— start —

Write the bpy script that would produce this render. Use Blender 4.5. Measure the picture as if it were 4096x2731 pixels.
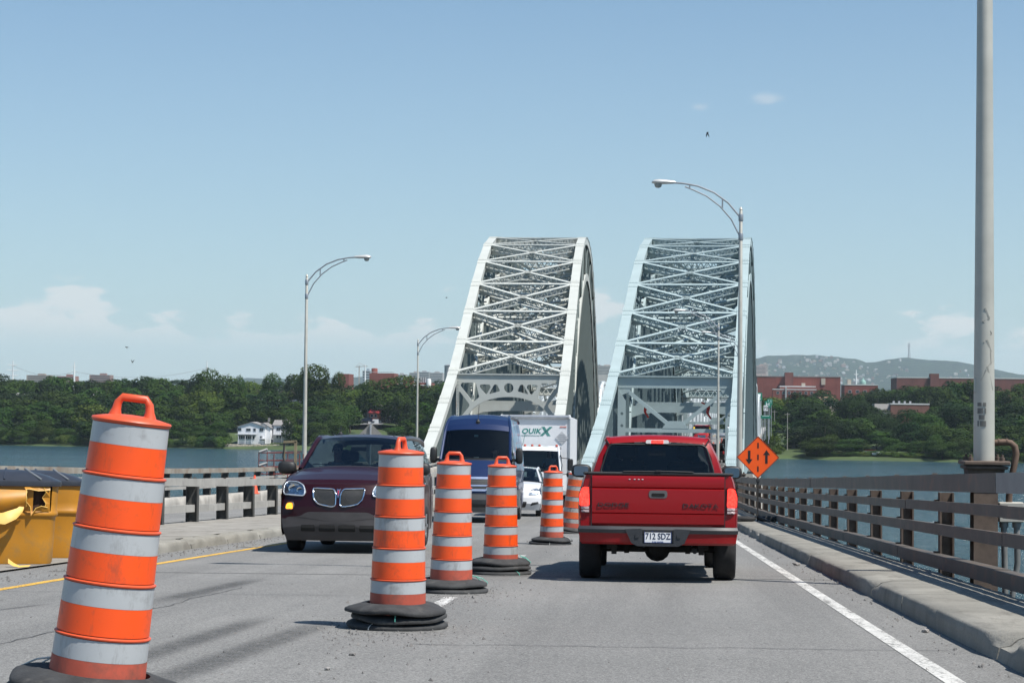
import bpy, bmesh, math, random
from mathutils import Vector, Matrix, Quaternion, noise as mnoise

random.seed(7)
for _o in list(bpy.data.objects):
    bpy.data.objects.remove(_o, do_unlink=True)
SC = bpy.context.scene
COL = SC.collection
rad = math.radians

# ------------------------------------------------------------------ camera
EYE = Vector((0.0, 0.0, 1.13))
F_PX, CX, CY = 7800.0, 2048.0, 1365.5          # the photograph is 4096 x 2731
YAW, PITCH, ROLL = -0.06872, 0.03518, rad(0.6)
fwd = Vector((math.sin(YAW) * math.cos(PITCH), math.cos(YAW) * math.cos(PITCH), math.sin(PITCH)))
_r = fwd.cross(Vector((0, 0, 1))).normalized()
_u = _r.cross(fwd)
RIGHT = _r * math.cos(ROLL) + _u * math.sin(ROLL)
UP = -_r * math.sin(ROLL) + _u * math.cos(ROLL)
cam_d = bpy.data.cameras.new('camera')
cam_d.sensor_width = 36.0
cam_d.sensor_fit = 'HORIZONTAL'
cam_d.lens = F_PX / 4096 * 36
cam_d.clip_start = 0.1
cam_d.clip_end = 60000
cam = bpy.data.objects.new('camera', cam_d)
COL.objects.link(cam)
cam.matrix_world = Matrix(((RIGHT.x, UP.x, -fwd.x, EYE.x), (RIGHT.y, UP.y, -fwd.y, EYE.y),
                           (RIGHT.z, UP.z, -fwd.z, EYE.z), (0, 0, 0, 1)))
SC.camera = cam


def at(px, py, d):
    """world point seen at photo pixel (px,py), d metres along the view axis"""
    return EYE + fwd * d + RIGHT * ((px - CX) / F_PX * d) + UP * (-(py - CY) / F_PX * d)


# ------------------------------------------------------------------ sky, sun, exposure
SUN_EL = rad(59)
SUN_DIR = Vector((0.87 * math.cos(SUN_EL), -0.493 * math.cos(SUN_EL), math.sin(SUN_EL))).normalized()
W = bpy.data.worlds.new('World')
SC.world = W
W.use_nodes = True
nt = W.node_tree
for n in list(nt.nodes):
    nt.nodes.remove(n)


def nd(t, typ, **kw):
    n = t.nodes.new(typ)
    for k, v in kw.items():
        setattr(n, k, v)
    return n


def sock(t, node, key, val):
    s = node.inputs[key]
    if hasattr(val, 'bl_idname') or hasattr(val, 'is_linked'):
        t.links.new(val, s)
    else:
        s.default_value = val


def math_n(t, op, a, b=0.0, c=None, clamp=False):
    n = nd(t, 'ShaderNodeMath', operation=op)
    n.use_clamp = clamp
    sock(t, n, 0, a)
    sock(t, n, 1, b)
    if c is not None:
        sock(t, n, 2, c)
    return n.outputs[0]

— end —

— Set problem —
Reproduce each line exactly, please, except for any pictures.

— Written response —
Write the bpy script that would produce this render. Use Blender 4.5. Measure the picture as if it were 4096x2731 pixels.
import bpy, bmesh, math, random
from mathutils import Vector, Matrix, Quaternion, noise as mnoise

random.seed(7)
for _o in list(bpy.data.objects):
    bpy.data.objects.remove(_o, do_unlink=True)
SC = bpy.context.scene
COL = SC.collection
rad = math.radians

# ------------------------------------------------------------------ camera
EYE = Vector((0.0, 0.0, 1.13))
F_PX, CX, CY = 7800.0, 2048.0, 1365.5          # the photograph is 4096 x 2731
YAW, PITCH, ROLL = -0.06872, 0.03518, rad(0.6)
fwd = Vector((math.sin(YAW) * math.cos(PITCH), math.cos(YAW) * math.cos(PITCH), math.sin(PITCH)))
_r = fwd.cross(Vector((0, 0, 1))).normalized()
_u = _r.cross(fwd)
RIGHT = _r * math.cos(ROLL) + _u * math.sin(ROLL)
UP = -_r * math.sin(ROLL) + _u * math.cos(ROLL)
cam_d = bpy.data.cameras.new('camera')
cam_d.sensor_width = 36.0
cam_d.sensor_fit = 'HORIZONTAL'
cam_d.lens = F_PX / 4096 * 36
cam_d.clip_start = 0.1
cam_d.clip_end = 60000
cam = bpy.data.objects.new('camera', cam_d)
COL.objects.link(cam)
cam.matrix_world = Matrix(((RIGHT.x, UP.x, -fwd.x, EYE.x), (RIGHT.y, UP.y, -fwd.y, EYE.y),
                           (RIGHT.z, UP.z, -fwd.z, EYE.z), (0, 0, 0, 1)))
SC.camera = cam


def at(px, py, d):
    """world point seen at photo pixel (px,py), d metres along the view axis"""
    return EYE + fwd * d + RIGHT * ((px - CX) / F_PX * d) + UP * (-(py - CY) / F_PX * d)


# ------------------------------------------------------------------ sky, sun, exposure
SUN_EL = rad(59)
SUN_DIR = Vector((0.87 * math.cos(SUN_EL), -0.493 * math.cos(SUN_EL), math.sin(SUN_EL))).normalized()
W = bpy.data.worlds.new('World')
SC.world = W
W.use_nodes = True
nt = W.node_tree
for n in list(nt.nodes):
    nt.nodes.remove(n)


def nd(t, typ, **kw):
    n = t.nodes.new(typ)
    for k, v in kw.items():
        setattr(n, k, v)
    return n


def sock(t, node, key, val):
    s = node.inputs[key]
    if hasattr(val, 'bl_idname') or hasattr(val, 'is_linked'):
        t.links.new(val, s)
    else:
        s.default_value = val


def math_n(t, op, a, b=0.0, c=None, clamp=False):
    n = nd(t, 'ShaderNodeMath', operation=op)
    n.use_clamp = clamp
    sock(t, n, 0, a)
    sock(t, n, 1, b)
    if c is not None:
        sock(t, n, 2, c)
    return n.outputs[0]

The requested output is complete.